John Pollock
Myanmar’s Coco Islands in the Bay of Bengal have long been the subject of geopolitical intrigue and controversy among analysts, journalists, and policymakers across South Asia.
The most common allegation is that since the early 1990s, Myanmar has allowed a Chinese signals intelligence facility on the archipelago. Little evidence exists for such a facility, bar a heavily weathered radar station, but recent satellite photographs have raised concerns, especially for India, of increased activity on the islands.
The phantom Chinese intelligence post
The islands are experiencing a steady makeover, with tell-tale signs of military modernization and facilities to support aircraft. Instead of the phantom Chinese intelligence post still prevalent in the popular imagination, the latest images reveal that Myanmar may soon be intending to conduct maritime surveillance operations from Great Coco Island, the largest in an isolated archipelago that lies just 55 kilometres north of India’s strategic Andaman and Nicobar Islands.

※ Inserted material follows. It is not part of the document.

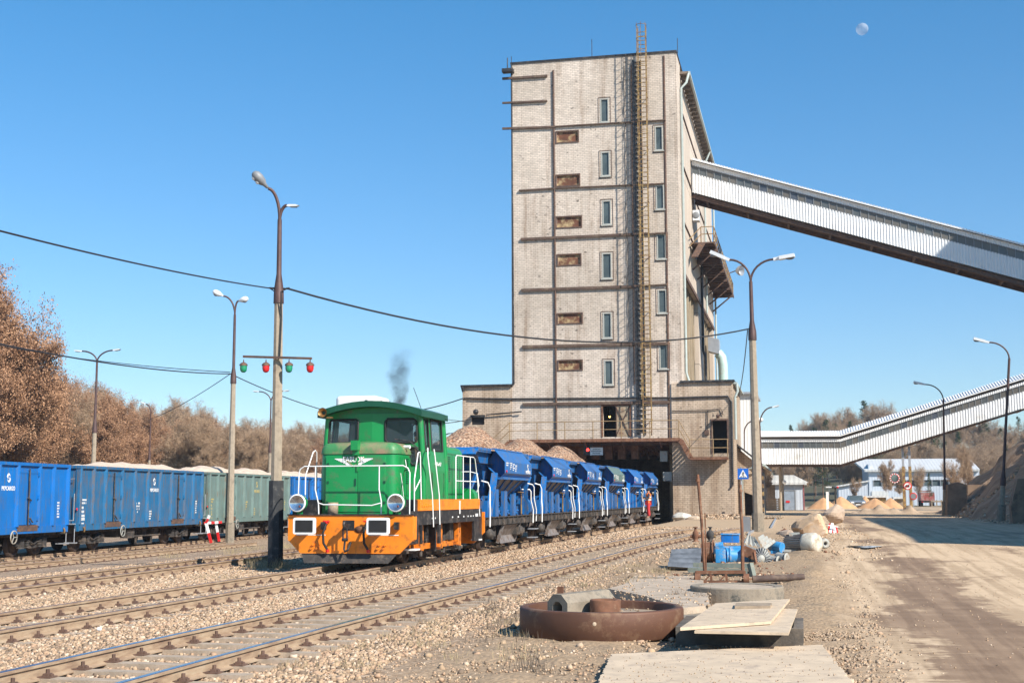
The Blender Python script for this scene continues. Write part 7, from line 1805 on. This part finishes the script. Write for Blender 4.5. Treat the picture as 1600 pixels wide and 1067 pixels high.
# ================================================================ trees
def leafmat(name, cols, sc=1.2):
    q = NT(name); v = q.n('TexVoronoi'); q.l(q.co(), v.inputs['Vector']); v.inputs['Scale'].default_value = 3
    oi = q.n('ObjectInfo').outputs['Random']
    f = q.math('ADD', q.math('MULTIPLY', q.sep(v.outputs['Color'])[0], .5), q.math('MULTIPLY', q.noise(sc), .5))
    c = q.ramp(f, [(.25, cols[0]), (.5, cols[1]), (.75, cols[2])])
    q.col(q.mix(q.math('MULTIPLY', oi, .35), c, cols[3])); q.set(.85, 0, .15); return q.m
m_oak = leafmat('dead_oak_leaves', [(.19,.1,.055),(.36,.2,.115),(.5,.3,.18),(.32,.2,.13)])
m_bark = M('grey_brown_bark', (.3,.23,.18), .95, var=.3, scale=2)
m_birch = M('birch_bark', (.62,.58,.52), .8, var=.1, scale=3, dirt=(.06,.05,.045), damt=.25, dscale=3)
m_twig = leafmat('bare_twigs', [(.26,.18,.12),(.37,.26,.175),(.45,.33,.22),(.36,.24,.15)])
m_pine = leafmat('pine_needles', [(.015,.035,.012),(.035,.065,.022),(.06,.1,.035),(.05,.08,.04)])
m_pbark = M('pine_bark', (.2,.11,.07), .95, var=.3)
def tree_proto(name, H_, kind, seed, spread=.34, ntw=1500):
    rr = random.Random(seed); tk = MB(); tw = MB(); tips = []
    def branch(p, d, L, r, depth):
        n = 4 if depth < 2 else 3; pts = [p]; rs = [r]; q = p; dd = d
        for i in range(n):
            dd = (dd + Vector((rr.gauss(0,.13), rr.gauss(0,.13), .05+rr.gauss(0,.07)))).normalized(); q = q+dd*(L/n); pts.append(q); rs.append(r*(1-.62*(i+1)/n))
            if depth < 4:
                k = {0: 0 if i < (1 if kind != 'birch' else 1) else 4, 1: 3, 2: 3, 3: 2}[depth]
                for _ in range(k):
                    ang = rr.uniform(.45,1.05); az = rr.uniform(0,2*PI); a = dd.cross(Vector((rr.gauss(0,1),rr.gauss(0,1),rr.gauss(0,1)))).normalized()
                    nd = (dd*math.cos(ang)+a*math.sin(ang)); nd.z = nd.z*.7+.18; nd.normalize()
                    branch(q, nd, L*rr.uniform(.42,.62)*(spread/.34 if depth == 0 else 1), rs[-1]*rr.uniform(.45,.65), depth+1)
        (tk).tube(pts, rs, 6 if depth == 0 else (4 if depth == 1 else 3), True, False) if depth < 3 else None
        if depth >= 3:
            w = .018 if depth == 3 else .012
            for a, b in zip(pts, pts[1:]):
                s_ = (b-a).cross(Vector((rr.gauss(0,1),rr.gauss(0,1),rr.gauss(0,1)))).normalized()*w; tw.quad(a-s_, a+s_, b+s_*.7, b-s_*.7)
        if depth >= 2: tips.extend(pts[1:])
    if kind == 'pine':
        hh = H_; tk.tube([(0,0,0),(.05,0,hh*.5),(0,.05,hh)], [.16,.11,.03], 6, True, False)
        z = hh*.3
        while z < hh*.98:
            for _ in range(5):
                a = rr.uniform(0,2*PI); L = (hh-z)*.34+.4; L *= rr.uniform(.6,1.1); d = Vector((math.cos(a),math.sin(a),rr.uniform(-.05,.35))); p = Vector((0,0,z))
                tk.tube([p, p+d*L],[.035,.012],3,True,False)
                for k in range(26):
                    u = rr.uniform(.25,1.05); c = p+d*L*u+Vector((rr.gauss(0,.18),rr.gauss(0,.18),rr.gauss(0,.1))); s_ = rr.uniform(.12,.26)
                    a1 = Vector((rr.gauss(0,1),rr.gauss(0,1),rr.gauss(0,1))).normalized()*s_; b1 = Vector((rr.gauss(0,1),rr.gauss(0,1),rr.gauss(0,.6))).normalized()*s_
                    tw.add([c, c+a1, c+a1*.6+b1],[(0,1,2)])
            z += rr.uniform(.25,.5)*1.1
    else:
        lean = Vector((rr.gauss(0,.04), rr.gauss(0,.04), 1)).normalized(); branch(Vector((0,0,-.2)), lean, H_*(.82 if kind == 'birch' else .72), .2 if kind != 'birch' else .12, 0)
        if kind == 'oak':
            for p in tips:
                for _ in range(6):
                    c = p+Vector((rr.gauss(0,.22),rr.gauss(0,.22),rr.gauss(0,.2))); s_ = rr.uniform(.04,.1)
                    a1 = Vector((rr.gauss(0,1),rr.gauss(0,1),rr.gauss(0,1))).normalized()*s_; b1 = Vector((rr.gauss(0,1),rr.gauss(0,1),rr.gauss(0,1))).normalized()*s_*.8
                    tw.add([c-a1, c+b1, c+a1, c-b1],[(0,1,2,3)])
        else:
            for p in tips:
                for _ in range(1 if kind == 'bare' else 2):
                    L = rr.uniform(.3,.75); dz = .25 if kind == 'bare' else -.5
                    d = Vector((rr.gauss(0,1),rr.gauss(0,1),rr.gauss(0,.6)+dz)).normalized()*L; s_ = d.cross(Vector((rr.gauss(0,1),rr.gauss(0,1),rr.gauss(0,1)))).normalized()*.009
                    m_ = p+d*.5+Vector((rr.gauss(0,.05),rr.gauss(0,.05),0)); tw.quad(p-s_,p+s_,m_+s_,m_-s_); tw.quad(m_-s_,m_+s_,p+d+s_*.5,p+d-s_*.5)
    zmax = max(v[2] for v in tw.v); k = H_/zmax
    for b in (tk, tw): b.v = [(x*k,y*k,z*k) for x,y,z in b.v]
    t = thing(name, 'x', 'tree', (0,0,0))
    tk.build('trunk', {'birch': m_birch, 'pine': m_pbark}.get(kind, m_bark), t)
    tw.build('crown', {'oak': m_oak, 'pine': m_pine}.get(kind, m_twig), t)
    return t
oaks = [tree_proto('oak_tree', 12, 'oak', s) for s in (1,2,3)]
bares = [tree_proto('bare_tree', 12, 'bare', s) for s in (11,12,13)]
birches = [tree_proto('birch_tree', 12, 'birch', s, .24) for s in (21,22)]
pines = [tree_proto('pine_tree', 12, 'pine', s) for s in (31,32)]
used_p = set(); TREEN = [0]
def plant(proto, x, y, z, h, label, group):
    rz = random.uniform(0, 2*PI); k = h/12.0
    if proto.name in used_p: o = dup(proto)
    else: used_p.add(proto.name); o = proto
    o.location = (x, y, z); o.rotation_euler.z = rz; w_ = k*random.uniform(.62,.85); o.scale = (w_, w_, k)
    o['label'] = label; o['category'] = 'tree'; o['group'] = group; TREEN[0] += 1
    return o
# left wood: skyline of the photo read as tree tops (x, y of the top)
sky_l = [(-90,420),(-30,430),(0,480),(30,540),(70,585),(110,585),(145,595),(175,610),(210,640),(240,625),(280,640),(310,640),(350,655),(400,665),(450,660),(500,675),(560,690),(620,690),(700,690)]
def top_l(px_): return float(np.interp(px_, [a for a,b in sky_l], [b for a,b in sky_l]))
big = [(-64,375,86,'oak'),(-8,385,84,'oak'),(12,500,88,'oak')]
for i, (x, y, d, k) in enumerate(big):
    p = AY(x, y, d); plant(oaks[i], p.x, d, -.33, p.z+.33, ['leftmost tall oak, cut by the left edge of the picture','tallest oak with brown leaves rising high at the left edge','lower rusty-brown oak just right of the tallest one'][i], 'brown oaks at the left edge')
GL = 'trees of the wood behind the open wagons'
for row, (dd, n, drop) in enumerate(((0,34,18),(10,36,6),(22,38,0))):
    for i in range(n):
        x = -70+ (780)*(i+random.uniform(-.35,.35))/n; D = 92+dd+max(0,x)*.13; y = top_l(x)-8+drop*random.uniform(.0,1.2)+random.uniform(-8,10)
        if x < 40: y = max(y, 520+random.uniform(0,60))
        p = AY(x, y, D); h = max(4, p.z+.33)
        leafy = random.random() < (.95 if x < 190 else .6 if x < 340 else .2)
        r_ = random.random()
        if leafy: pr = random.choice(oaks); lb = 'leafy'
        elif r_ < .42: pr = random.choice(birches); lb = 'birch'
        else: pr = random.choice(bares); lb = 'bare'
        lab = {'leafy': 'tree still holding dry brown leaves in the wood behind the open wagons', 'birch': 'white-stemmed birch in the wood behind the open wagons', 'bare': 'bare grey-brown tree in the wood behind the open wagons'}[lb]
        plant(pr, p.x, D, -.33, h, lab, {'leafy': 'brown-leaved trees behind the open wagons', 'birch': 'birches behind the open wagons', 'bare': 'bare trees behind the open wagons'}[lb])
for x, y in ((312,640),(378,655),(330,650)):
    p = AY(x, y, 100); plant(random.choice(birches), p.x, 100, -.33, p.z+.33, 'white-stemmed birch in the wood behind the open wagons', 'birches behind the open wagons')
# low brown thicket under the left wood (reads as one mass)
m = MB()
for _ in range(26000):
    x = random.uniform(-90, 720); D = 88+max(0,x)*.13+random.uniform(-3,10); p = AY(x, 700, D); z = -.3+abs(random.gauss(0,1.6))
    c = Vector((p.x+random.gauss(0,.4), D, z)); s_ = random.uniform(.08,.2)
    a1 = Vector((random.gauss(0,1),random.gauss(0,1),random.gauss(0,1))).normalized()*s_; b1 = Vector((random.gauss(0,1),random.gauss(0,1),random.gauss(0,1))).normalized()*s_
    m.add([c-a1, c+b1, c+a1],[(0,1,2)])
m.build('thicket', m_oak, kind='stuff')
# right-hand wooded hill
sky_r = [(1180,700),(1210,690),(1240,668),(1265,660),(1290,642),(1330,640),(1370,632),(1395,632),(1430,650),(1480,655),(1530,655),(1570,660),(1620,655),(1680,650)]
def top_r(px_): return float(np.interp(px_, [a for a,b in sky_r], [b for a,b in sky_r]))
for row, (D0, n, fac) in enumerate(((232,26,.32),(262,30,.5),(295,34,.74),(330,36,1.0))):
    for i in range(n):
        x = 1150+520*(i+random.uniform(-.4,.4))/n; D = D0+random.uniform(-8,8); q_ = AY(x, 700, D); z0 = gz(q_.x, D)-.2
        yt = top_r(x)-6+random.uniform(-6,10); zt = AY(x, 776-(776-yt)*(.45+.55*fac), D).z
        h = min(16, max(5.5, (zt-z0)))
        r_ = random.random(); pc = .42 if 1230 < x < 1330 and row > 0 else .3
        if r_ < pc: pr = random.choice(pines); k = ('pine', 'dark green pine on the wooded hill at the right')
        elif r_ < pc+.2: pr = random.choice(birches); k = ('birch', 'pale-stemmed birch on the wooded hill at the right')
        else: pr = random.choice(bares); k = ('bare', 'bare brown tree on the wooded hill at the right')
        plant(pr, q_.x, D, z0, h, k[1], {'pine':'pines on the right hill','birch':'birches on the right hill','bare':'bare trees on the right hill'}[k[0]])
for (x, yb, yt, D, pr, lb) in ((1387,793,715,172,birches[0],'drooping birch standing in front of the long blue hall, behind the mirror'),(1410,793,728,178,birches[1],'second birch before the blue hall, by the yellow support'),
     (1431,790,722,180,bares[0],'thin bare tree before the blue hall, right of the round dull sign'),(1451,790,738,182,pines[0],'single small green pine in front of the blue hall'),(1489,790,712,150,bares[1],'bare tree rising behind the earth bank beside the straight lamp post'),
     (1337,793,742,175,bares[2],'small bare tree before the low blue-grey building'),(1196,800,700,135,birches[0],'slim birch left of the grey shed, beside the lamp post'),(1510,790,690,160,birches[1],'pale birch behind the earth bank')):
    p = AY(x, yt, D); q_ = AY(x, yb, D); z0 = gz(p.x, D); o = dup(pr); o.location = (p.x, D, z0); k = (p.z-z0)/12; o.scale = (k*.5,k*.5,k); o.rotation_euler.z = random.uniform(0,6); tag(o, lb, 'tree'); 
    if 'group' in o: del o['group']
# ================================================================ moon, smoke
D = 4200; p = AY(1347, 46, D); mq = NT('moon_surface'); mq.col(mq.ramp(mq.noise(1.5/20, mq.co(), 3), [(.4, (.6,.6,.62)), (.6, (.9,.9,.9))])); mq.set(1, 0, 0)
tr_ = mq.n('BsdfTransparent'); mx = mq.n('MixShader'); mx.inputs[0].default_value = .8; mq.l(tr_.outputs[0], mx.inputs[2]); mq.l(mq.b.outputs[0], mx.inputs[1])
ad = mq.n('AddShader'); lw = mq.n('NewGeometry')
mq.l(mx.outputs[0], mq.out.inputs[0])
m = MB(); m.sphere(p, 19.5, 16); one(m, 'moon', mq.m, 'pale half moon high in the blue sky at the upper right', 'moon', loc=p)
# exhaust smoke
p = AY(620, 590, LO.y+6.2); e = Vector((LO.x-.45, LO.y+5.0, 3.75)); top_ = AY(628, 535, LO.y+6.5)
m = MB(); pts = []; rs = []
for i in range(9): u = i/8; c = e.lerp(top_, u); pts.append((c.x, c.y, c.z)); rs.append(.12+.5*u**.8)
m.box(min(e.x,top_.x)-.5,max(e.x,top_.x)+.5,e.y-.4,top_.y+.5,e.z,top_.z+.2); s = m.build('smoke', None if False else m_dark, kind='stuff', loc=e)
q = NT('exhaust_smoke'); q.t.nodes.remove(q.b); vol = q.n('VolumePrincipled'); vol.inputs['Color'].default_value = (.1,.1,.11,1)
hgt = top_.z-e.z; wob = q.n('TexNoise'); wob.inputs['Scale'].default_value = 1.3; wob.inputs['Detail'].default_value = 3; q.l(q.co(), wob.inputs['Vector'])
wv = q.n('VectorMath', operation='MULTIPLY_ADD'); q.l(wob.outputs['Color'], wv.inputs[0]); wv.inputs[1].default_value = (.8,.8,.4); q.l(q.co(), wv.inputs[2])
x_, y_, z_ = q.sep(wv.outputs[0]); u = q.math('DIVIDE', z_, hgt)
ax_ = q.math('SUBTRACT', q.math('SUBTRACT', x_, .4), q.math('MULTIPLY', u, top_.x-e.x)); ay_ = q.math('SUBTRACT', q.math('SUBTRACT', y_, .4), q.math('MULTIPLY', u, top_.y-e.y))
dist = q.math('SQRT', q.math('ADD', q.math('MULTIPLY', ax_, ax_), q.math('MULTIPLY', ay_, ay_)))
rad_ = q.math('ADD', .14, q.math('MULTIPLY', u, .3)); core = q.math('SUBTRACT', 1, q.math('DIVIDE', dist, rad_), clamp=True)
fall = q.math('SUBTRACT', 1.05, u, clamp=True)
dn = q.math('MULTIPLY', q.math('MULTIPLY', core, fall), q.ramp(q.noise(3.2, q.co(), 4, .65, .8), [(.35, .15), (.65, 1.)])); q.l(q.math('MULTIPLY', dn, 9.0), vol.inputs['Density'])
q.l(vol.outputs[0], q.out.inputs['Volume']); s.data.materials[0] = q.m
# ================================================================ haze
HAZE = 1
if HAZE:
    hz = MB(); hz.box(-330, 330, -40, 520, -2.2, 62)
    q = NT('haze_air'); q.t.nodes.remove(q.b); vol = q.n('VolumePrincipled'); vol.inputs['Color'].default_value = (.86,.92,1,1); vol.inputs['Density'].default_value = .00032; vol.inputs['Anisotropy'].default_value = .3
    q.l(vol.outputs[0], q.out.inputs['Volume']); hz.build('haze', q.m, kind='stuff')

Beijing has staked a large investment in Myanmar to access Indian Ocean sea lanes
The photos from January 2023 by Maxar Technologies, which specializes in satellite imagery, show renewed levels of construction activity on Great Coco. Visible are two new hangars, a new causeway and what appears to be an accommodation bloc, all of which are visible in proximity to a freshly lengthened 2,300-metre runway and radar station. Visible as of late March on the southern tip of Great Coco, just beyond the causeway connecting the islands, is evidence of land clearing efforts indicating construction work to come.
The past two years of civil war in Myanmar have left it isolated internationally with the military junta, known as the Tatmadaw, increasingly fragile. Beijing has staked a large investment in the country via the China-Myanmar Economic Corridor to access Indian Ocean sea lanes as a way to bypass the Strait of Malacca – which has acted as a critical sea lane for shipping destined for China’s east coast – and direct energy imports instead over land into China’s Yunnan province.